GoKARI does not blur any lines between teaching, research, and speech, and existing AAUP standards are quite easily applied to this case. This is a clear-cut violation of academic freedom via a ban on a faculty research project.
While a university can investigate allegations of racial discrimination in a faculty research project, the key error was to suspend the research project immediately in response to a complaint made upon patently political grounds, when such a ban on research can only be justified after a qualified faculty body has investigated the question and determined that such research must be restricted.
Wow, this is very disturbing and, as the authors argue, raises a number of interesting questions that have come to a head at this societal moment. It strikes me that GoKARI is the dead canary in the coal mine that gives us insight into what’s happening and going to happen to all the research projects and teaching that are designed to address anti-Black racism in states where public university administrators feel vulnerable to political pressure. Academic freedom is strongest when backed by the faculty as a collective, through shared governance and through the protocols for research projects that are in place (IRB, peer reviewing through grant applications, etc.) The higher ed. community needs to rally behind GoKARI and publicize what’s happened and what’s at stake if the administration’s capitulation to political forces is allowed to stand.

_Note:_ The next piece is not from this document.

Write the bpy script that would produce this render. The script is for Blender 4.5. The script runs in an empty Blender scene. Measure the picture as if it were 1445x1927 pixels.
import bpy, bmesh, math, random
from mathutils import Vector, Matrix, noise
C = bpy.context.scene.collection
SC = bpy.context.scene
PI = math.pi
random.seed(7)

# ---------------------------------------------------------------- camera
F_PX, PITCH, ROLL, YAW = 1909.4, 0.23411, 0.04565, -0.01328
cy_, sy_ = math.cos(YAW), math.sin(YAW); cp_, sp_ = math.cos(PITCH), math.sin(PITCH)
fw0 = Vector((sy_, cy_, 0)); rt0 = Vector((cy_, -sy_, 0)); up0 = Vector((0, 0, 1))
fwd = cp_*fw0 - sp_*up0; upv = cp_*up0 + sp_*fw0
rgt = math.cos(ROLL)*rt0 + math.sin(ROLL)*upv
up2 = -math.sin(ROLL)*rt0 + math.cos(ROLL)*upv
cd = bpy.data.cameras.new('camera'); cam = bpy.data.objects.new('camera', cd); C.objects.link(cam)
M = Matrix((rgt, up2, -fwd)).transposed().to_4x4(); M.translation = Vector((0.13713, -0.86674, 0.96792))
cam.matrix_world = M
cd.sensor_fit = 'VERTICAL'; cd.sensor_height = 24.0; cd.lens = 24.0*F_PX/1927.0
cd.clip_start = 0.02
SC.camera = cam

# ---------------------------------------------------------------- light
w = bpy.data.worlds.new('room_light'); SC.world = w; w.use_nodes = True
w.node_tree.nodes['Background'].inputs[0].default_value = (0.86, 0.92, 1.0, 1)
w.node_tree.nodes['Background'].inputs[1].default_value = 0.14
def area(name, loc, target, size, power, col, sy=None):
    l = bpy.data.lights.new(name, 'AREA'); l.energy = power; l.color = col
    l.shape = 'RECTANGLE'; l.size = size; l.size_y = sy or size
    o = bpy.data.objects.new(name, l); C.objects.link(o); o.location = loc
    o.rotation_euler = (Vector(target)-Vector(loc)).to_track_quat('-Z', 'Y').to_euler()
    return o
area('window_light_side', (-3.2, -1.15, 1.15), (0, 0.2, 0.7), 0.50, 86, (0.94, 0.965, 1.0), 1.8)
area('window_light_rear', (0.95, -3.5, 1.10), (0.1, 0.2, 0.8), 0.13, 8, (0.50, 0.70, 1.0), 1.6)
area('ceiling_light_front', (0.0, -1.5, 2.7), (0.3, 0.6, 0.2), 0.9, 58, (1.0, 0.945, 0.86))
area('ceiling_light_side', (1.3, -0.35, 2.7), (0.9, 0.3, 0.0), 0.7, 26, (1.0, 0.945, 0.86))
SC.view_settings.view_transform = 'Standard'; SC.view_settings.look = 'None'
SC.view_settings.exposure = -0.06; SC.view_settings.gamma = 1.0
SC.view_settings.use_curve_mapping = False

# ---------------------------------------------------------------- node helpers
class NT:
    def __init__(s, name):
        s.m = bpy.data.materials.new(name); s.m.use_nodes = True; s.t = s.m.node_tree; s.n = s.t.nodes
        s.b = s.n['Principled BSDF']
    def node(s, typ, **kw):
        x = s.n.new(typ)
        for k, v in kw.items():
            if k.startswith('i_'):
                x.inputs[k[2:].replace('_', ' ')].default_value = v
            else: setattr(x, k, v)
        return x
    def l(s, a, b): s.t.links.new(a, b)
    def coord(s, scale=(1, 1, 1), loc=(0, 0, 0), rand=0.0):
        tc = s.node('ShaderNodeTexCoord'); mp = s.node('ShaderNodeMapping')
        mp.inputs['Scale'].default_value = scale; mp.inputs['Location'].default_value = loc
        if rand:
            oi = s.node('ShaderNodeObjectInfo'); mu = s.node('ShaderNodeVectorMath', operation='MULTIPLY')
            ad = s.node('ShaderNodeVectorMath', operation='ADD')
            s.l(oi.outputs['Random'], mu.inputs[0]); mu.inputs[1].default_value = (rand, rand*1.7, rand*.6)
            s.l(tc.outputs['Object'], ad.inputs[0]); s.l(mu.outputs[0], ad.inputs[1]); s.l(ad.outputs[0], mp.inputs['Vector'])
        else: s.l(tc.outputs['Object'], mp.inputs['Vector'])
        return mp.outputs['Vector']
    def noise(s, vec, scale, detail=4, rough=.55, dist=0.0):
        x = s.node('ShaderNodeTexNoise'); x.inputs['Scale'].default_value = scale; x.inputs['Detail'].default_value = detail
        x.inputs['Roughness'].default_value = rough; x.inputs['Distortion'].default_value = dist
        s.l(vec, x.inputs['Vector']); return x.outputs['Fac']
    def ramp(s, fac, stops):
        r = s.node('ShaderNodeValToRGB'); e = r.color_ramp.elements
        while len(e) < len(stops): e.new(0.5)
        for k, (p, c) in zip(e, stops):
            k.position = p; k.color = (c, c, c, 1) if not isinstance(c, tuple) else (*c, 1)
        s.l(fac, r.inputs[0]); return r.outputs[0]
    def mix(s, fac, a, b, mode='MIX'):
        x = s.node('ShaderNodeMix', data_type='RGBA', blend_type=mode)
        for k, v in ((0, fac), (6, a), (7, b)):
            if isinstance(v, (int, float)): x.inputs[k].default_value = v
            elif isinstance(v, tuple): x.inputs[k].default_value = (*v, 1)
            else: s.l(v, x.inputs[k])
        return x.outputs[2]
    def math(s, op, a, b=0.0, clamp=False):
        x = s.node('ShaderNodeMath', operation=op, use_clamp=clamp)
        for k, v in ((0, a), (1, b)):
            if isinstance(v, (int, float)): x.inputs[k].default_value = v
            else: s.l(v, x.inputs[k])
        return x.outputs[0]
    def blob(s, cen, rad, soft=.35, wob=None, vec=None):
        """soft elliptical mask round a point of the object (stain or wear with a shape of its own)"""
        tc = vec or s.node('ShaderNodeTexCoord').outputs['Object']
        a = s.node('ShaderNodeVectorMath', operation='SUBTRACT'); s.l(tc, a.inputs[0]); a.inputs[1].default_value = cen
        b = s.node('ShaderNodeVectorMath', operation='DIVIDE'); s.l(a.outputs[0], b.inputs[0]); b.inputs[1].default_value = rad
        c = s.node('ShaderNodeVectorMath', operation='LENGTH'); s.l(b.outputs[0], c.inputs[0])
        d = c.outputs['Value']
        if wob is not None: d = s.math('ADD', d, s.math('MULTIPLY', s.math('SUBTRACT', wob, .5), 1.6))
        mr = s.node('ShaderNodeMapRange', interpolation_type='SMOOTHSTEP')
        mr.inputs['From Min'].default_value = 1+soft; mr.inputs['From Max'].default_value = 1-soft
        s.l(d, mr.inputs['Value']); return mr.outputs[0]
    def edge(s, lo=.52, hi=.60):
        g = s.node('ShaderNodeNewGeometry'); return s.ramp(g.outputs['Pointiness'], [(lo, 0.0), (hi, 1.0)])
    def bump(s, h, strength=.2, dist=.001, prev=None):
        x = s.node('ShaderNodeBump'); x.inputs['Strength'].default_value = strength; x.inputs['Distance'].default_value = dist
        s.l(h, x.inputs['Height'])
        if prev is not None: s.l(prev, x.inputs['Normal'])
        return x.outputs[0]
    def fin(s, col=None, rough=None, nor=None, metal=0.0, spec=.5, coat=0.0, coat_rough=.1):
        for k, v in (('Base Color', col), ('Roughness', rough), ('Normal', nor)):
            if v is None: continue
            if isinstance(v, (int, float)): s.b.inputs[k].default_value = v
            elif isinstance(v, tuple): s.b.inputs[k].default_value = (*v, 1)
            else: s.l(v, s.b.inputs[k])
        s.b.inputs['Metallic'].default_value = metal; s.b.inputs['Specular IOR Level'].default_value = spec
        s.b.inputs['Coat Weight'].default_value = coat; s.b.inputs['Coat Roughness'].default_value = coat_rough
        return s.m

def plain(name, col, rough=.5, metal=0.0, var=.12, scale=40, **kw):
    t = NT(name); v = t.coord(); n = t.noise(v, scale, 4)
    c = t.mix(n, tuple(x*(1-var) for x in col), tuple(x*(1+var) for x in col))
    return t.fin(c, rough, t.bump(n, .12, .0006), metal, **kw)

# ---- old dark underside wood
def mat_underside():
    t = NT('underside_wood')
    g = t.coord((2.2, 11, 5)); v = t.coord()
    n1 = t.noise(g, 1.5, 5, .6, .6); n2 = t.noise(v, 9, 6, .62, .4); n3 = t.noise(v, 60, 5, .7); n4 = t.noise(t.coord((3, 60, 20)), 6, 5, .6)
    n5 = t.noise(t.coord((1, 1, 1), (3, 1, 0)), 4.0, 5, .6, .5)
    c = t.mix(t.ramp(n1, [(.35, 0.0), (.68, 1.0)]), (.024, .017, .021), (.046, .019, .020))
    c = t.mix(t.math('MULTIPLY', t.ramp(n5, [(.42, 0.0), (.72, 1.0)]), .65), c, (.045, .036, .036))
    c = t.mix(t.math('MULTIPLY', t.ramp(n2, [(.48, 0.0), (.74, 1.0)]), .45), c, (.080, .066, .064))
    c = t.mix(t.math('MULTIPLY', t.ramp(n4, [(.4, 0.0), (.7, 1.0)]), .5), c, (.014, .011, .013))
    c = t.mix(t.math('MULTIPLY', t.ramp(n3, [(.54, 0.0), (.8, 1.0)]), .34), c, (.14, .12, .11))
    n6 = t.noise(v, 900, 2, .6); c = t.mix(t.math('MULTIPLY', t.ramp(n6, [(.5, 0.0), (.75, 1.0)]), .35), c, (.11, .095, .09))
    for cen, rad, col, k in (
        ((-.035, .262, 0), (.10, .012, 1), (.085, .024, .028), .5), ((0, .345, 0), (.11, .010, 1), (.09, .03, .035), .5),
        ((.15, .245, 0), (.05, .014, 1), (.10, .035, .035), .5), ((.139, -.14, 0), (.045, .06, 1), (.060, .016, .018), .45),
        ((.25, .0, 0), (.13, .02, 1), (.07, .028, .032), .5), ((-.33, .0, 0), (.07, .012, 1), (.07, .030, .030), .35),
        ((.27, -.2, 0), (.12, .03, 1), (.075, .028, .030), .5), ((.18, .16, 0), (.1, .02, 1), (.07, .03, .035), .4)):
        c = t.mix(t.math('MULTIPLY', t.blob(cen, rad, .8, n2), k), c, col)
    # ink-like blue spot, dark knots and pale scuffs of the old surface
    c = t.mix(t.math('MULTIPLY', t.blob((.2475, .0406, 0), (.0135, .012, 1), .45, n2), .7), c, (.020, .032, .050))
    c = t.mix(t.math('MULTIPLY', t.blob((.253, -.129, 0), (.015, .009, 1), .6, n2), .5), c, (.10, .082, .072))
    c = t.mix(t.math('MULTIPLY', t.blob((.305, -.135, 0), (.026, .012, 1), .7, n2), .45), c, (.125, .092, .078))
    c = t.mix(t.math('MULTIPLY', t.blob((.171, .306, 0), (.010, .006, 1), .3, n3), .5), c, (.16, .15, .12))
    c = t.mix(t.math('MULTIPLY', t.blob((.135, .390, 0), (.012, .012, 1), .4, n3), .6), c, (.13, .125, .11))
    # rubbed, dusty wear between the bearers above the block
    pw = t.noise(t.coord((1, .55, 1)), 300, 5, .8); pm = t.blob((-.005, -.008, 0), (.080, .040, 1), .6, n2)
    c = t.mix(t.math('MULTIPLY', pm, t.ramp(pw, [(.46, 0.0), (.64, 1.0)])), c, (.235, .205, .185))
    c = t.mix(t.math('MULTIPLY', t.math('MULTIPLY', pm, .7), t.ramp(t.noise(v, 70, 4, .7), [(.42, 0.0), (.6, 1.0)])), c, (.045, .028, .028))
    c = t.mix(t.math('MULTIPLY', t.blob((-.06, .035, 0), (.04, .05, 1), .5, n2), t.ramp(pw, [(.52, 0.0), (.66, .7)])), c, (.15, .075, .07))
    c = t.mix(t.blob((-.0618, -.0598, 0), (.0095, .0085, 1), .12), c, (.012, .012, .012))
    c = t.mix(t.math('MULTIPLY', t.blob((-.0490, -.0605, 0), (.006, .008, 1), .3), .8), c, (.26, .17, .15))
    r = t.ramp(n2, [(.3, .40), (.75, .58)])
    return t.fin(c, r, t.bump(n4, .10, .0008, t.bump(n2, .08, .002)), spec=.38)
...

Are you all aware of the AAPF senate resolution template “Defending Academic Freedom to Teach Race and Gender Justice and Critical Race Theory”? Faculty senates across the country have adapted the template and passed it. My own school added “to Research” to the title so as to encompass research rather than simply highlighting teaching. Other schools have adapted it in other useful ways. I know that a standing senate committee on your campus has worked on developing and proposing a resolution. I don’t know what the status is of it at this point but it’s worth looking into. A faculty senate resolution calling on administrators to rebuff political interference does not answer all the important questions you all raise but it’s a start and a start from the source that needs to fight for and defend each others’ academic freedom — the faculty as a body.